Taoiseach Leo Varadkar with British Prime Minister, Rishi Sunak. PHOTO: Leo Varadkar/X.

Gavan Reilly: Rishi’s dithering gives Leo a good shot at re-election

We knew 2024 was going to be a dramatic electoral and political year, but who would have thought that Rishi Sunak might have handed the coalition the best possible chance of staying in office?

Much like Ireland, the UK doesn’t technically have to have a general election this year – and while both countries’ opinion polls are led by the opposition, it would be impractical to push either election into 2025 and both are likely to occur in the second half of this year.

Sunak said as much last week, amid some speculation that the early rescheduling of the UK’s ‘spring statement’ (a sort of mini-budget) could mean an election taking place in the more traditional window of early May. The supposed rationale was that if the statement included some good news, Sunak would immediately run to the country and capitalise on the one electoral weapon he can control – the element of surprise.

It’s possible that Sunak might do precisely that, and that his public announcement of an election in the second half of the year is merely a diversion to catch Labour unawares. But there is a curious symmetry in this being the speculated agenda of the British government, when here at home we might be looking at exactly the same circumstance. Most people (myself now included) believe that if the coalition gets that far, it will announce a relatively giveaway budget in the second week of October and immediately run to the country for approval.

The speculated date for the British election is now Thursday 14th November. If so, because British law requires 25 working days notice to be given, the election would officially be called on Thursday 10th October - just two days after a bells-and-whistles giveaway budget is scheduled to be announced here. It is even possible that both countries could announce general elections on the same day, with polling perhaps within the same week.

Of course, these islands will not be the only places voting in pivotal elections that month. The United States goes to the polls on Tuesday 5th November, with the genuine prospect of legitimately electing a candidate who has spent years trying to undermine the last election. It is not impossible that Donald Trump might even be elected president from a jail cell.

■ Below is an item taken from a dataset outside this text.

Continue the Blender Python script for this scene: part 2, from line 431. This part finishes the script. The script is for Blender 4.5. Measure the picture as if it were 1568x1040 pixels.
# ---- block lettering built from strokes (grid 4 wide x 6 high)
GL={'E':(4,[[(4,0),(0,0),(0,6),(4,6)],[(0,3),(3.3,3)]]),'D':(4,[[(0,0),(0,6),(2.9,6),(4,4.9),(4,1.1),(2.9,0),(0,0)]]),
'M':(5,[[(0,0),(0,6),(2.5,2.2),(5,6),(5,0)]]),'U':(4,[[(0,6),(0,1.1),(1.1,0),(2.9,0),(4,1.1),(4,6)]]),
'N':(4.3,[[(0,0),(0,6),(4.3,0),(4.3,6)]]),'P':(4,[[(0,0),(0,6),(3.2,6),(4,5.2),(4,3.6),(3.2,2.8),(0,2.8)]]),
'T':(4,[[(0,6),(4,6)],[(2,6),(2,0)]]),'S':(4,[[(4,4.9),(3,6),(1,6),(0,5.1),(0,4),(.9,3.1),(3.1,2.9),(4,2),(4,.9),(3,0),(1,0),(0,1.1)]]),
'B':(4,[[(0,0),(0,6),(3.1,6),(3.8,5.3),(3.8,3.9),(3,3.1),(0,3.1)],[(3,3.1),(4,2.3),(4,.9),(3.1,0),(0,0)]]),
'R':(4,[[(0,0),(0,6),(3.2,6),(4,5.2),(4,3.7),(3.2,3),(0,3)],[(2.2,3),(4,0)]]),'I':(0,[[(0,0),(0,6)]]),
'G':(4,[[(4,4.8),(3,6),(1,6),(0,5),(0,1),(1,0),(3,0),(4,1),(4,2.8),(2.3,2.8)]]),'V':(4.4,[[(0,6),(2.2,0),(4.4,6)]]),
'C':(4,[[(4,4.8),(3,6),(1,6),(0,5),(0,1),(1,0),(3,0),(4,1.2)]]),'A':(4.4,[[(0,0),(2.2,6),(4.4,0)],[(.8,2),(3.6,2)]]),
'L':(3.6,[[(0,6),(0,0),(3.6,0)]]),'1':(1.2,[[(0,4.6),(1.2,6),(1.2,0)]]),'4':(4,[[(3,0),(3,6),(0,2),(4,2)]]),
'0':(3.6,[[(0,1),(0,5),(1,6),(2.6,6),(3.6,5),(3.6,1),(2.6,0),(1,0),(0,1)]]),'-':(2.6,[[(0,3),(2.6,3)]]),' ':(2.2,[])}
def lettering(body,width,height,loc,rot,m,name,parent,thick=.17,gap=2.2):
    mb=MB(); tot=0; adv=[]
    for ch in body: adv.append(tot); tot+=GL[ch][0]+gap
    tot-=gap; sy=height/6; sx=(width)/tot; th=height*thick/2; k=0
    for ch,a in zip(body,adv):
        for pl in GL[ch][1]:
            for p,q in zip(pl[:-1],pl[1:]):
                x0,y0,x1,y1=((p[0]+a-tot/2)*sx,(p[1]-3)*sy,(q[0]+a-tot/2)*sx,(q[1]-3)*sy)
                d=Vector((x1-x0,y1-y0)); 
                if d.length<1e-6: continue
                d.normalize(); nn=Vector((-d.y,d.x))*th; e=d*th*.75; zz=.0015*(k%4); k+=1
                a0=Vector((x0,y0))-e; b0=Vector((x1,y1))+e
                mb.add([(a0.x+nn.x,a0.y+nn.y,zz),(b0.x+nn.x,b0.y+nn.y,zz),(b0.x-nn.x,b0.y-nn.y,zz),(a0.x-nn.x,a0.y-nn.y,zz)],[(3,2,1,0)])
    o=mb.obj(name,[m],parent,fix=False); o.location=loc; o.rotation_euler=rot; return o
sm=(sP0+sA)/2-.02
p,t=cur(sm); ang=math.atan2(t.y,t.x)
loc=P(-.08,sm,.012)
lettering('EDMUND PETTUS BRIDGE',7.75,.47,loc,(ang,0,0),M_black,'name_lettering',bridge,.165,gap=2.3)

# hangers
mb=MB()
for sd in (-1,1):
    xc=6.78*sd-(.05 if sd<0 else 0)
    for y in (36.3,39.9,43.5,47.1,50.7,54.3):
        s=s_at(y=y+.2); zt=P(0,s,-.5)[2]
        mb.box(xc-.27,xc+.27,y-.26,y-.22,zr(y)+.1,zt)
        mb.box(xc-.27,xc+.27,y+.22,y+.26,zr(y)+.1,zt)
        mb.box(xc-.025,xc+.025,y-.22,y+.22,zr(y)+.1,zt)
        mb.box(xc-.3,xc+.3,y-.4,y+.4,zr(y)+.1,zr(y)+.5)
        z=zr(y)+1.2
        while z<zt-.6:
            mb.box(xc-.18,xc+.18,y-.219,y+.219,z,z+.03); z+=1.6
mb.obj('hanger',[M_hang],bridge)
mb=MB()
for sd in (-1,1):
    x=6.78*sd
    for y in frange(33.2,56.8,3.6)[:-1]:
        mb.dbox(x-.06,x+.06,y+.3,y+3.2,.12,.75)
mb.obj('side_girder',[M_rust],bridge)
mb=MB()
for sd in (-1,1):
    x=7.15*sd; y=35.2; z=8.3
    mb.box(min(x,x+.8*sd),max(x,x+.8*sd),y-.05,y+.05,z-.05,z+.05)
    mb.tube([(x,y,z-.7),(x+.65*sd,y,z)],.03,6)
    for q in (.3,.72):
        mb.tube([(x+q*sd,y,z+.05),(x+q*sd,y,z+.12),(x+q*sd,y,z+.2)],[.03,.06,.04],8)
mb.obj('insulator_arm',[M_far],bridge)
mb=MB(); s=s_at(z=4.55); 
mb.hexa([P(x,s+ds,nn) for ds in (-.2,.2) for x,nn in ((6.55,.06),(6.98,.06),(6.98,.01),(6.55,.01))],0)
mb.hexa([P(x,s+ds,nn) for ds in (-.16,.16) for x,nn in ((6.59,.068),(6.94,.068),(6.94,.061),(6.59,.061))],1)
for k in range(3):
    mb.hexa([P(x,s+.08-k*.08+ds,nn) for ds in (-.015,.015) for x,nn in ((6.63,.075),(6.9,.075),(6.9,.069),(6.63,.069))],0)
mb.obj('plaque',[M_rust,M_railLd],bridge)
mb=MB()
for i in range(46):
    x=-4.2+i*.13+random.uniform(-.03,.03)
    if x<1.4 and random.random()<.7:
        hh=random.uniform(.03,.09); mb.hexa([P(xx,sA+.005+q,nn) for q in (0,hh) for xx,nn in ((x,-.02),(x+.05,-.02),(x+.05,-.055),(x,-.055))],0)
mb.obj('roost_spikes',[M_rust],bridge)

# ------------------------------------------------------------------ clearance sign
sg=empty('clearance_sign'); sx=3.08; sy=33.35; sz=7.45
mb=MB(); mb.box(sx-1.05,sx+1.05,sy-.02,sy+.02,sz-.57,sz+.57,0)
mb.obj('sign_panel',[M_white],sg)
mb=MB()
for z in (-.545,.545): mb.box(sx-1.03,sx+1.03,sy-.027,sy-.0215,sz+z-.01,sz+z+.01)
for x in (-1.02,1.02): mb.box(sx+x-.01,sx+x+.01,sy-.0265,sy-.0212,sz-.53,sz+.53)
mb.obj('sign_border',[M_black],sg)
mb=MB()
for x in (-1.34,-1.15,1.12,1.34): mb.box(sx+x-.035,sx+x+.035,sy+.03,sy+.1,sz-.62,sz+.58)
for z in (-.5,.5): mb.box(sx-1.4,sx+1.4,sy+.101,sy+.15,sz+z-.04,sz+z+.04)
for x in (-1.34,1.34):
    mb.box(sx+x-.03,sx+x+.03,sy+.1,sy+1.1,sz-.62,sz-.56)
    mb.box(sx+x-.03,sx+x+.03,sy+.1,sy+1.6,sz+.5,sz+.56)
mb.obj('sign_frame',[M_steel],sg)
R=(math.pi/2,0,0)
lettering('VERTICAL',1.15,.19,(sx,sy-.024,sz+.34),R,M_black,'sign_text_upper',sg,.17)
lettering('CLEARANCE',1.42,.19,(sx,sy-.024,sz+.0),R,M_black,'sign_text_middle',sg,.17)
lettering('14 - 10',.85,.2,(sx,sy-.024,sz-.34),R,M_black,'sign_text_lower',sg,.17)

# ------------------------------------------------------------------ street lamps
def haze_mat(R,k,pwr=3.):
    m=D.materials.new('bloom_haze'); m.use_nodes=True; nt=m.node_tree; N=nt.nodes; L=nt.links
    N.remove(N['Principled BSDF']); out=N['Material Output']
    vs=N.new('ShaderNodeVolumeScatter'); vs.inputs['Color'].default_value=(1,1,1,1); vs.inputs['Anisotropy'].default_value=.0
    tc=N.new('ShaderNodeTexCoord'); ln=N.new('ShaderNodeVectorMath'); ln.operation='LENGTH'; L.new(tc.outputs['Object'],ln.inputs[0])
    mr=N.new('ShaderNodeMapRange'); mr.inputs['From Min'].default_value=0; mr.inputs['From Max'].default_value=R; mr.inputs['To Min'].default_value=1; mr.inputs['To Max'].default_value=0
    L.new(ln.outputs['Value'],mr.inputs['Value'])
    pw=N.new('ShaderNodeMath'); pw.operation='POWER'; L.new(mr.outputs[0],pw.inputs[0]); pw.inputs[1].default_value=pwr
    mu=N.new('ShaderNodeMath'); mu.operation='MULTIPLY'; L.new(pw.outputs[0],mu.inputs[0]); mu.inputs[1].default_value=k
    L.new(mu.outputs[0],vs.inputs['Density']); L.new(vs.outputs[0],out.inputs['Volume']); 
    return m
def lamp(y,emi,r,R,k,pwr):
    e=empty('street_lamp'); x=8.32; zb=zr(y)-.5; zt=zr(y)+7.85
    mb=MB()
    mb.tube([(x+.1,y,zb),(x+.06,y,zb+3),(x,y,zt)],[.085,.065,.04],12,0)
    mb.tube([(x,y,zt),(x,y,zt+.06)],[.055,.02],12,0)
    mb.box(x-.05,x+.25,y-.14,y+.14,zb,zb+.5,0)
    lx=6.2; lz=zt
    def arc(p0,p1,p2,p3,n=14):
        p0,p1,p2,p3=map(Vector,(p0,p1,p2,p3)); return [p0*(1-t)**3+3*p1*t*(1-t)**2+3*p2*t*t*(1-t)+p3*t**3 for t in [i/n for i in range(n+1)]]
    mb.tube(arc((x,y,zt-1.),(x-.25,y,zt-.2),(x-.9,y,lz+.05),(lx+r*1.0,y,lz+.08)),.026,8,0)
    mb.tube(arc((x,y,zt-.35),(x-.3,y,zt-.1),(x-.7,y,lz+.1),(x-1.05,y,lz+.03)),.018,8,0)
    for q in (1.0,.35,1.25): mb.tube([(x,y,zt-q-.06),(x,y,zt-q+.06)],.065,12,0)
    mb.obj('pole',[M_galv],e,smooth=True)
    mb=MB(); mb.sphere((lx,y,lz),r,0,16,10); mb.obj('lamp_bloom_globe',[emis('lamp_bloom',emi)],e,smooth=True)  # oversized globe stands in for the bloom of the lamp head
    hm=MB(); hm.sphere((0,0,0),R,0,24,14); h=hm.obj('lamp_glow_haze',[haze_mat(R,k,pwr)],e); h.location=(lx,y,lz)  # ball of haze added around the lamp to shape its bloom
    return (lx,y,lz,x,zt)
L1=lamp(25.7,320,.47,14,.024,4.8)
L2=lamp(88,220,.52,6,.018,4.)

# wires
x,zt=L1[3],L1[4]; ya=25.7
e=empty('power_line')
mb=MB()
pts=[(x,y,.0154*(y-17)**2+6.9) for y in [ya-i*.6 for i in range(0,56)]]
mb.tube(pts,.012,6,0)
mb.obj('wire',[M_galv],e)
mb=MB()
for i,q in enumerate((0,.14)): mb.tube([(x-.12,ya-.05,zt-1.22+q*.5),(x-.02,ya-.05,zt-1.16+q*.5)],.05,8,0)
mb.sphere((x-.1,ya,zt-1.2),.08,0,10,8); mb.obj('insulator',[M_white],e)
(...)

In that democratic crisis comes opportunity for Leo Varadkar’s outgoing coalition. Enormous political upheaval in the United States, and the binning of a 14-year Conservative government in Britain, could hand the outgoing coalition here a potent electoral weapon: the avoidance of risk in a radically altered world. The spendthrift budget could be offered as proof of fiscal competence: ‘look what we can keep delivering if you only keep us in place’.

Of course it’s possible Sinn Féin and other opposition parties could try to capitalise on those winds of change, likening Fine Gael’s tenure to that of the Tories across the water. But the other two elections will be enormously stifling in the news agenda in October: so much so, that the ‘risk’ of change might prove to be the government’s best electoral gambit.